Historic Examples: Not a perfect method of analysis by any means, but a search for similar situations has played out in the past. Find out what makes this business or trend different. Find out what makes it similar to previous flashes in the pan. Understanding why similar trends have lasted or faded can provide insights into the current situation.
In closing
They say that businesses ignore trends at their peril. While circumnavigating the odd fad is perfectly fine, failure to adapt to changing trends can cause businesses to fall behind. Blockbuster failed to recognise the world was moving to streaming. Sears failed to identify the rising tide of e-commerce. Kodak, despite inventing the first digital camera, missed out on the digital photography revolution through fear of cannibalising its film business. Blackberry, once a leader in corporate-orientated mobile devices failed to see where the puck was going concerning consumer demand for smartphones. Fads permeate everything and the full extent of perspective this topic deserves is outside the scope of this article. They impact consumers, businesses, and product decisions. I once worked in a company that was run by an individual who appeared to be infatuated with succumbing to fads, particularly those in the financial space. Several times the product direction would shift, and several times the fad would die suddenly; wasting time and resources.

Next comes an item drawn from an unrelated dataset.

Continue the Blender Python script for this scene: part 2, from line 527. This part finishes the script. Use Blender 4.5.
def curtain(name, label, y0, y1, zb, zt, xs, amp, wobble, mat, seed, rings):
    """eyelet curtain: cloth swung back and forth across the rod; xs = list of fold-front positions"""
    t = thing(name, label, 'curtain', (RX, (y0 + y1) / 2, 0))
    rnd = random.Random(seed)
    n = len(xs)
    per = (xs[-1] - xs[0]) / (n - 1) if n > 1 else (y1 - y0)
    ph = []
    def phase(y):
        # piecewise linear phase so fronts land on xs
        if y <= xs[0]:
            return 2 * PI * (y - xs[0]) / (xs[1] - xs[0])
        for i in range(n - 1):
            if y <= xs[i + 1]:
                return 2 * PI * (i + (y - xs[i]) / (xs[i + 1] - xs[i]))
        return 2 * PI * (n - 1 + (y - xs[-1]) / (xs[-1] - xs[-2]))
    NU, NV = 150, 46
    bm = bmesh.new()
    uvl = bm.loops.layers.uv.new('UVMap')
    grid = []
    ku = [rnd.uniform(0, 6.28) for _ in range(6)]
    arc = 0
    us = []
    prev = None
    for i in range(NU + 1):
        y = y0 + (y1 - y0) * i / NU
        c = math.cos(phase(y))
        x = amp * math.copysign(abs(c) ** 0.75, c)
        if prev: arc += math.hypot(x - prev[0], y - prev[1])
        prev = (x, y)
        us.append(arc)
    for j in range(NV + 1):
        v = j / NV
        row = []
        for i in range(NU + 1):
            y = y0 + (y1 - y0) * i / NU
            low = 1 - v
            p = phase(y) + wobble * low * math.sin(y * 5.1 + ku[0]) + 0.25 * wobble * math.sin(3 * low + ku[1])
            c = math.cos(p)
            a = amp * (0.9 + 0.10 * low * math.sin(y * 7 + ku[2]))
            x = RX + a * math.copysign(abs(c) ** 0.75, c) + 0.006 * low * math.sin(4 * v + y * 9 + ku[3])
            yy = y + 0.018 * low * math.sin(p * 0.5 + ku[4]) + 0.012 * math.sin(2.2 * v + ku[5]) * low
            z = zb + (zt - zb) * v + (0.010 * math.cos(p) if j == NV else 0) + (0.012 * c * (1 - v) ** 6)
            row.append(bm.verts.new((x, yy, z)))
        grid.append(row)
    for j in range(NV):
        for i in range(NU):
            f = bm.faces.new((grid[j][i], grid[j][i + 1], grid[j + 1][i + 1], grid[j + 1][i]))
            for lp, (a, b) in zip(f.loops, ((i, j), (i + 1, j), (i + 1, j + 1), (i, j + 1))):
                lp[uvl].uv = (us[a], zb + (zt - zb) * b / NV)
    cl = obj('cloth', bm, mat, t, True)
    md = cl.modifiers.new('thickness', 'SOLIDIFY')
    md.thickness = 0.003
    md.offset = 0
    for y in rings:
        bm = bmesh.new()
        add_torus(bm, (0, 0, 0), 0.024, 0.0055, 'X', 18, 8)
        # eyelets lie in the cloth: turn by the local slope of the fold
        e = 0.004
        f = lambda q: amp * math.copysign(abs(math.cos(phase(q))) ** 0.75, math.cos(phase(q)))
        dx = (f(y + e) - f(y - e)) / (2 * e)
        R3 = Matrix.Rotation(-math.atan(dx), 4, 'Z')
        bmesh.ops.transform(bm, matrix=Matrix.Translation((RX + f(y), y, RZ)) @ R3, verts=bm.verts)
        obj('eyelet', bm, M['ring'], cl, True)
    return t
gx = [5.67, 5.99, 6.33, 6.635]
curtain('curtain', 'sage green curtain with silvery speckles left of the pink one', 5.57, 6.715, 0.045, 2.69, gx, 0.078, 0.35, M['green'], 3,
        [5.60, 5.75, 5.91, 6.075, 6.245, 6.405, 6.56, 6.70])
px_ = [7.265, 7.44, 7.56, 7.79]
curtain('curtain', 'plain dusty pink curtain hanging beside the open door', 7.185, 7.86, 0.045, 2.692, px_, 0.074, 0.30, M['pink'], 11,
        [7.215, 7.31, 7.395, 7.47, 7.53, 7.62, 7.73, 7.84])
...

It’s important not to dismiss every trend as a fad. It’s equally important not to confuse every fad as a sustainable trend through extrapolation. It’s considerably more important to keep a level head and take the time to ponder the difference between the two; identifying to the best of your ability which you may have stumbled across.
Thanks for reading,
Conor
Conor, I often skim/skip substack articles but this was a fantastic read. Well thought out. Thanks for sharing.
Conor. I was using this as a post to think about careers and individuals as opposed to brands. E.g. Many people reinvent themselves later in their career so they can "ease into a new field". It has some of the same things you mentioned. Good post.